### [Work to complete]
Pick out all lines of the entries that include the word "picture" and copy them.
━━━━━━━━━━━━━━━━━━━━━━━━━━━━━━
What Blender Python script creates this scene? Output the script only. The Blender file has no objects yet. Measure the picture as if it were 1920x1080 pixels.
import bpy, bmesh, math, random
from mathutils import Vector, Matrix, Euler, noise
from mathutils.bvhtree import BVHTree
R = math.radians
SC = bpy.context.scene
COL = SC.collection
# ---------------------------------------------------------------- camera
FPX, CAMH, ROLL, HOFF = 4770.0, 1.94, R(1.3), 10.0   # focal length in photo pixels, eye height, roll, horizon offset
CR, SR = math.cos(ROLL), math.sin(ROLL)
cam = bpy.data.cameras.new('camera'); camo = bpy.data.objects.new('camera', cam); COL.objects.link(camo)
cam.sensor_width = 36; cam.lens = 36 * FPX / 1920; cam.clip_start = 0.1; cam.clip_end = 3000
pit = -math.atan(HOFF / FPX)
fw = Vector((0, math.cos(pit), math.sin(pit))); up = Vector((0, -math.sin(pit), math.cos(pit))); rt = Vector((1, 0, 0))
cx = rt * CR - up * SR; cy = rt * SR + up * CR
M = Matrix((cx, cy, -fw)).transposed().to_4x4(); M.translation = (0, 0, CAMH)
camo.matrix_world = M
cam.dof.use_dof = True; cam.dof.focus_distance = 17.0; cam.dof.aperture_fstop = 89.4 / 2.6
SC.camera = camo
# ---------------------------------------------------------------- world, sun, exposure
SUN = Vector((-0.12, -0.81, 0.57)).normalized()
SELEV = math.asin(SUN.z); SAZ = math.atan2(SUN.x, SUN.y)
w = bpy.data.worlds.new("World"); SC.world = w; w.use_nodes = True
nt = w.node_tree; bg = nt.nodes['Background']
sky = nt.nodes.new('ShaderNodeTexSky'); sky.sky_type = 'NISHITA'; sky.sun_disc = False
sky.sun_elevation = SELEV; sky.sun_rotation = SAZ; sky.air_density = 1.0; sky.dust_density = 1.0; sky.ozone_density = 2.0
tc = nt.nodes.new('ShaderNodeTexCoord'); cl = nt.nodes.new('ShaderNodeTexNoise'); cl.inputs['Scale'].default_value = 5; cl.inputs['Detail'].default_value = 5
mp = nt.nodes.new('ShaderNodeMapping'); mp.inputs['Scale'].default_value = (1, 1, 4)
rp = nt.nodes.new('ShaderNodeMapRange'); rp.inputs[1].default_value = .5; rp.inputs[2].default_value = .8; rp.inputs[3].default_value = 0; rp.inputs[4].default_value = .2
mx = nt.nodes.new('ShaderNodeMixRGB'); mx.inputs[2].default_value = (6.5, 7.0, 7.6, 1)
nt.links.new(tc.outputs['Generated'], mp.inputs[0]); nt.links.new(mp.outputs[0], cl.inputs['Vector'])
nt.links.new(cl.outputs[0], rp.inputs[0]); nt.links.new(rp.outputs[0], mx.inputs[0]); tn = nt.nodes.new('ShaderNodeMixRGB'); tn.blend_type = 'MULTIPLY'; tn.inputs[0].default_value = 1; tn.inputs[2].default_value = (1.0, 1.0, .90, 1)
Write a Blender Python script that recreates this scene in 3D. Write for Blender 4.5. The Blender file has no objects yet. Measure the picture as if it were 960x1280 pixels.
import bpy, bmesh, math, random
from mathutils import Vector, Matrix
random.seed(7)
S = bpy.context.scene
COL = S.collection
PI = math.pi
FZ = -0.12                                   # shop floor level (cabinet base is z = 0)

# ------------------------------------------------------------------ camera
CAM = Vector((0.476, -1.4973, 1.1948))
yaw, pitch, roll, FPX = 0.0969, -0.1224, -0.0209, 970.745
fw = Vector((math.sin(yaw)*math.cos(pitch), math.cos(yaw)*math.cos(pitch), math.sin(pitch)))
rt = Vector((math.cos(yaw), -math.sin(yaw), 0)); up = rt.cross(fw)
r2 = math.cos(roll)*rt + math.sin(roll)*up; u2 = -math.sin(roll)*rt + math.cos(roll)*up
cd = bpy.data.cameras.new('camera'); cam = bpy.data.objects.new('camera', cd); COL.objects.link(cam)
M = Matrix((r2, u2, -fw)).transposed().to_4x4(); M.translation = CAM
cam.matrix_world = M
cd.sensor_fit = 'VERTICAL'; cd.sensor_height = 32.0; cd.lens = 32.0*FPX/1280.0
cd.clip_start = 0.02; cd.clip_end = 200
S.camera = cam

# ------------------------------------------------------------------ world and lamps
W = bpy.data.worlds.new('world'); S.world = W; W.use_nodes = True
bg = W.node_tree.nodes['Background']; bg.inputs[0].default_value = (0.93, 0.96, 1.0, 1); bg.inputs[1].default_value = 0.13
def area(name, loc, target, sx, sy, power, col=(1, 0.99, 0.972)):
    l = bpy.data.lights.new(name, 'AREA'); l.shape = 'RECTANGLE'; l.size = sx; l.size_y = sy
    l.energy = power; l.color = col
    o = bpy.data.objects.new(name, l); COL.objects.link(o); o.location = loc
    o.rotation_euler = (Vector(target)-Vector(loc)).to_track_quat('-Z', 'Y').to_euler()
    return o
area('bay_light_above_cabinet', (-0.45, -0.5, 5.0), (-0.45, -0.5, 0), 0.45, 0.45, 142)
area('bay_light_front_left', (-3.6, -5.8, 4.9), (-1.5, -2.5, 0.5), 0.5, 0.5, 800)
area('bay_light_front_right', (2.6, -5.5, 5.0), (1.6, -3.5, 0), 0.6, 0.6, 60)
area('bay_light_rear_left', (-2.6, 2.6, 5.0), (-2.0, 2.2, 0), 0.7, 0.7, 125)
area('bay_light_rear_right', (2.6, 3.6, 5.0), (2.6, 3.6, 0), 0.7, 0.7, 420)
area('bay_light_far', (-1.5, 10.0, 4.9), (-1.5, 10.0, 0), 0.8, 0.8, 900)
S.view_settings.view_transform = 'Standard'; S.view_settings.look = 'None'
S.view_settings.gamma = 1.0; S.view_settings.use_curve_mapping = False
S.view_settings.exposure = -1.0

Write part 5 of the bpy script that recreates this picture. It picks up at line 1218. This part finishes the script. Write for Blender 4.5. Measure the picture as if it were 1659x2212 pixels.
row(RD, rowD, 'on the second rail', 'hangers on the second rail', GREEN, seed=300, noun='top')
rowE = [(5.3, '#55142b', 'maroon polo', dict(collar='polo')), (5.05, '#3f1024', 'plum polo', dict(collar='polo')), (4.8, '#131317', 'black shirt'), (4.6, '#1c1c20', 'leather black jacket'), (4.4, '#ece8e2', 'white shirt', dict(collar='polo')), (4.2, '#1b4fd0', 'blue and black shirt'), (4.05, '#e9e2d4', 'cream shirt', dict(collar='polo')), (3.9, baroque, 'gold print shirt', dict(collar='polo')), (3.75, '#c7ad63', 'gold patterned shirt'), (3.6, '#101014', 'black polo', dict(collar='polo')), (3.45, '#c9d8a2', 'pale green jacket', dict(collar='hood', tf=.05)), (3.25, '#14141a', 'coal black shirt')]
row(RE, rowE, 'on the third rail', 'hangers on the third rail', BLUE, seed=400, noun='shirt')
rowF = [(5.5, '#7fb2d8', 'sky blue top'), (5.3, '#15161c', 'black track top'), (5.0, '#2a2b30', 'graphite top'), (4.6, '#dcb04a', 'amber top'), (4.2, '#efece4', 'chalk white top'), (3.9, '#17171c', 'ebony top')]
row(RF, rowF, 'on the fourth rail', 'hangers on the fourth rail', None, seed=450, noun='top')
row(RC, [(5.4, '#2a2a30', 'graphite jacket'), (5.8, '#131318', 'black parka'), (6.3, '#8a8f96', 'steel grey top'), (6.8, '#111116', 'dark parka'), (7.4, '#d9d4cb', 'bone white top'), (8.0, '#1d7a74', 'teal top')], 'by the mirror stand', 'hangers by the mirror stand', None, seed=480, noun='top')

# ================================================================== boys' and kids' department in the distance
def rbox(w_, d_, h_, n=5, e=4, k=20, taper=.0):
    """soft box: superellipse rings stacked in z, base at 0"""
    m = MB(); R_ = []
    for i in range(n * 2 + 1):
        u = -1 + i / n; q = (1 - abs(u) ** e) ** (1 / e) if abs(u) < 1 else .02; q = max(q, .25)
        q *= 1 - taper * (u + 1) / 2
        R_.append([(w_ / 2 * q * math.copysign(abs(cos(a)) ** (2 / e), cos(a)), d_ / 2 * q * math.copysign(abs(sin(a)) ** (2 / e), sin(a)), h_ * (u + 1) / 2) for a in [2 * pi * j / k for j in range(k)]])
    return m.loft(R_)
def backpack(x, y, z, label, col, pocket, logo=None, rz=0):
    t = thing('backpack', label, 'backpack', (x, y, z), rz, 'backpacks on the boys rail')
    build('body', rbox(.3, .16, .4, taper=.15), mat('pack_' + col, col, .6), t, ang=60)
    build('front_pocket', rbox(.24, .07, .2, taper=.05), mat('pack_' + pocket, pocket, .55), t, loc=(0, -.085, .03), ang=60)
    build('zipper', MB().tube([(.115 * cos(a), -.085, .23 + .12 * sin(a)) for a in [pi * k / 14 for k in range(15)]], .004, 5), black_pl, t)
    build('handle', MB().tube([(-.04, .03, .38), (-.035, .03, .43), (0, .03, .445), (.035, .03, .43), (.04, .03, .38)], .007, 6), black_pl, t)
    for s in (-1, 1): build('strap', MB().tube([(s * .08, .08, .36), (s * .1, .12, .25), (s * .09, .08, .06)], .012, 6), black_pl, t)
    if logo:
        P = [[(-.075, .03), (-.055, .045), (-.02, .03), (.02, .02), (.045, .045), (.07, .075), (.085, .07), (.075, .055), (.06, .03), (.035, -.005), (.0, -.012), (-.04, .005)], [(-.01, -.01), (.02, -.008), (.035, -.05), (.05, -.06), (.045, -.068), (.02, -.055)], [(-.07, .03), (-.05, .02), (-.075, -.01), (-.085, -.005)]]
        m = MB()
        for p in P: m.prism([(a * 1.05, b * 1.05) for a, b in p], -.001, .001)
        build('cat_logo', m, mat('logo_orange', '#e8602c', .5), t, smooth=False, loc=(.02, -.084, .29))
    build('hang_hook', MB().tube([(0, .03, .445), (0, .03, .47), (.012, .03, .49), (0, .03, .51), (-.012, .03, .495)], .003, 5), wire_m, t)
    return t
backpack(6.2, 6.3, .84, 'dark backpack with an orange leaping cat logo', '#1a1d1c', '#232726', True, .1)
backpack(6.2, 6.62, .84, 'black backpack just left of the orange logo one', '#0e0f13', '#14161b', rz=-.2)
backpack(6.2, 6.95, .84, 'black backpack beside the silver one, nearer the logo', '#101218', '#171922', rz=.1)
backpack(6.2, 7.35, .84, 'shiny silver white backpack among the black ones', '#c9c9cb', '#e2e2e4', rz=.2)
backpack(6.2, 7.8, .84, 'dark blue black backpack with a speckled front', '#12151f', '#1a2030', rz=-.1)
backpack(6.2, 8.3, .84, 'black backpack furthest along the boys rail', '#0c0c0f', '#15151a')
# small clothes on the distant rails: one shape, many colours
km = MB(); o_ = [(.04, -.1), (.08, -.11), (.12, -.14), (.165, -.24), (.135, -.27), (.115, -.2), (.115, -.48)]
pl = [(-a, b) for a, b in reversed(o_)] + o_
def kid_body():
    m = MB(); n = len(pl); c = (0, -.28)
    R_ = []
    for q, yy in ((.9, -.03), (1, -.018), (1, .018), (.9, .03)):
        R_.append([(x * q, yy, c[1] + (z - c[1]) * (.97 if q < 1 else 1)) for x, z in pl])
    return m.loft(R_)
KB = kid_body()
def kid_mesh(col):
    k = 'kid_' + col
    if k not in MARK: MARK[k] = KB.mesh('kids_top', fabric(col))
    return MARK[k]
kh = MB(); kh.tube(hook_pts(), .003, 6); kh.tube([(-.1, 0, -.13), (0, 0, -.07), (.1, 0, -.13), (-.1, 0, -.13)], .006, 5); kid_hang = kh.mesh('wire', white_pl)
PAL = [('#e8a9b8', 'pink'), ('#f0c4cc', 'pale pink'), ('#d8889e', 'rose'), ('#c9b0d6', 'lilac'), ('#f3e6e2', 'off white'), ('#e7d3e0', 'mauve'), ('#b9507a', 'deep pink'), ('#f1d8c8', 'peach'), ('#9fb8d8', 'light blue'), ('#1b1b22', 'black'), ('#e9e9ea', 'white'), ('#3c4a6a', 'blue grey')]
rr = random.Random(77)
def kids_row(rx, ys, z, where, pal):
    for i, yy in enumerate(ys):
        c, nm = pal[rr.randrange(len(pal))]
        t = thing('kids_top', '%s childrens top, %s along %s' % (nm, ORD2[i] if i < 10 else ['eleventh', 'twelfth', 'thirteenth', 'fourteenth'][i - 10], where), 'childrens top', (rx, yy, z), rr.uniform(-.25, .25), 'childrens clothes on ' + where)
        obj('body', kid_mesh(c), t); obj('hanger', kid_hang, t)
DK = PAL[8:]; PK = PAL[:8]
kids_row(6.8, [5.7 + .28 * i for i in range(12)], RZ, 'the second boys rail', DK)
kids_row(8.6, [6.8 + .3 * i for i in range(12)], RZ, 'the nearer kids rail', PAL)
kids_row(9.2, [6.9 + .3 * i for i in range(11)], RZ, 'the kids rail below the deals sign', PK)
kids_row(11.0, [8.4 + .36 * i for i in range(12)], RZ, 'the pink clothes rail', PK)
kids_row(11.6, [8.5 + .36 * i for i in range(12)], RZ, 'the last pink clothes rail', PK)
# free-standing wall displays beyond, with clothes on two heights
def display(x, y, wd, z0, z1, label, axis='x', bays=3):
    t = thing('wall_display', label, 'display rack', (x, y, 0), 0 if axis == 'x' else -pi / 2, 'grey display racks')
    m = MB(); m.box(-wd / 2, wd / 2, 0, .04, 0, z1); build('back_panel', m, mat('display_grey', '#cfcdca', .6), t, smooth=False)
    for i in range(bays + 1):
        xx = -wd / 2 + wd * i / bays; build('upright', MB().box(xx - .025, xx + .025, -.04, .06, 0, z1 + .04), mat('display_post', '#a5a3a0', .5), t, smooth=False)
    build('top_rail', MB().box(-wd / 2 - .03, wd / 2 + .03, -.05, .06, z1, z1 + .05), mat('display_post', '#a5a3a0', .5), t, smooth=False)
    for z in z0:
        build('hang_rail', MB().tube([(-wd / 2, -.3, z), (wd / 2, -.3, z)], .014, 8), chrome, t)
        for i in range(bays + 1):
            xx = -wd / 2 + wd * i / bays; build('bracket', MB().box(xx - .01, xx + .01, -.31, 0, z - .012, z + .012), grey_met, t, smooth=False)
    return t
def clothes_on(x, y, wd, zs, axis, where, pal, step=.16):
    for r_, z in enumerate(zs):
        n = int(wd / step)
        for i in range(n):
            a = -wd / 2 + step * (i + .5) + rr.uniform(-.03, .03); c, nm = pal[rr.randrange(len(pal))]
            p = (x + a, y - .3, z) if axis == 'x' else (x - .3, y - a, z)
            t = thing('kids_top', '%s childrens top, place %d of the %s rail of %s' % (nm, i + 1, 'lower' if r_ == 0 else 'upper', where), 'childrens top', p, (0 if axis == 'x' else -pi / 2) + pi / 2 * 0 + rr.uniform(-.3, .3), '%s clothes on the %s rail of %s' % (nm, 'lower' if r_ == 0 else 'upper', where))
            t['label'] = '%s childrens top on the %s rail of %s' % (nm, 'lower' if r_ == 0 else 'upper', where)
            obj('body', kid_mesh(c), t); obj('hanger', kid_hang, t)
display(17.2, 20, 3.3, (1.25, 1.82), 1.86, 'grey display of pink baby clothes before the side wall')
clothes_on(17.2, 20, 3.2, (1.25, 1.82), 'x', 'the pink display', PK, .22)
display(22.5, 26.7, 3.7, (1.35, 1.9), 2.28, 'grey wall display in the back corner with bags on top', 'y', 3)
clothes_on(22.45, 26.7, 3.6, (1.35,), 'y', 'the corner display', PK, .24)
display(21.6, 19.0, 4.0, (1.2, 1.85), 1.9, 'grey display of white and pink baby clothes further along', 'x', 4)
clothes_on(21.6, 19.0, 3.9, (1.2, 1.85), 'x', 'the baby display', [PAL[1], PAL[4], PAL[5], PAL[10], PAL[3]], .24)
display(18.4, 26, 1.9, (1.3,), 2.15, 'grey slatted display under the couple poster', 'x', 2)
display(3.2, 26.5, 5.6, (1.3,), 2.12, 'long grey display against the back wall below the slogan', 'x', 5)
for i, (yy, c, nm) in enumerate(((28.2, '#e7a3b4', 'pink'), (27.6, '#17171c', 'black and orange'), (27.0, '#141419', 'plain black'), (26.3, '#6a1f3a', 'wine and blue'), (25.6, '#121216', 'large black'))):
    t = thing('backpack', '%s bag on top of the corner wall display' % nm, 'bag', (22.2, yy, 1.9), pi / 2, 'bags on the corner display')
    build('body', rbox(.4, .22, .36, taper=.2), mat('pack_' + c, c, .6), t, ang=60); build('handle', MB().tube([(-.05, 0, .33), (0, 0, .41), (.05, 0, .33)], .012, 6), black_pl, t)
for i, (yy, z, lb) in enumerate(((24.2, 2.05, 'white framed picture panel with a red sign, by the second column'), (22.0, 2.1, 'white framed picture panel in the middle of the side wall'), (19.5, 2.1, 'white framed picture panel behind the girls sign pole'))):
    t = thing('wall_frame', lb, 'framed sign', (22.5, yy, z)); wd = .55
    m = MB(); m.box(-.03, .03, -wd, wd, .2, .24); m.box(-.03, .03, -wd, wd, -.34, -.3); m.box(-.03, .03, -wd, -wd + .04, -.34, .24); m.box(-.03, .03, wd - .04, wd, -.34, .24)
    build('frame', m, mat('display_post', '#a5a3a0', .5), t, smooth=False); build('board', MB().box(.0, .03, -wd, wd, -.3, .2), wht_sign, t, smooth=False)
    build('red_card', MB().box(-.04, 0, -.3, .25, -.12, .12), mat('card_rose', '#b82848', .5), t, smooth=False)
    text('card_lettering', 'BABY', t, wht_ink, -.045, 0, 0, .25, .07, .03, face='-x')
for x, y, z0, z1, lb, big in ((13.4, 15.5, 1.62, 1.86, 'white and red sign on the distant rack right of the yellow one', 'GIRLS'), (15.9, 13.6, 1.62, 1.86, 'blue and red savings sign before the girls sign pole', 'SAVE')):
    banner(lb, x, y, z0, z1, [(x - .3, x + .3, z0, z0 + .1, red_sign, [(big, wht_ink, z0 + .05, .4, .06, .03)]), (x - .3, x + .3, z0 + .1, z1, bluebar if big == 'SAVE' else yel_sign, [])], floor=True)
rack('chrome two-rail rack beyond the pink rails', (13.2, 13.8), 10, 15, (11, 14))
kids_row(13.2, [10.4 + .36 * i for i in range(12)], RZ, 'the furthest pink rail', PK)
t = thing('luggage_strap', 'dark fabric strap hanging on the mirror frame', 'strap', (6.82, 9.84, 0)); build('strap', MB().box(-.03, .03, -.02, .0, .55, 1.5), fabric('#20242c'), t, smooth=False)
━━━━━━━━━━━━━━━━━━━━━━━━━━━━━━
### [Expected answer]
What Blender Python script creates this scene? Output the script only. The Blender file has no objects yet. Measure the picture as if it were 1920x1080 pixels.
Write a Blender Python script that recreates this scene in 3D. Write for Blender 4.5. The Blender file has no objects yet. Measure the picture as if it were 960x1280 pixels.
Write part 5 of the bpy script that recreates this picture. It picks up at line 1218. This part finishes the script. Write for Blender 4.5. Measure the picture as if it were 1659x2212 pixels.
for i, (yy, z, lb) in enumerate(((24.2, 2.05, 'white framed picture panel with a red sign, by the second column'), (22.0, 2.1, 'white framed picture panel in the middle of the side wall'), (19.5, 2.1, 'white framed picture panel behind the girls sign pole'))):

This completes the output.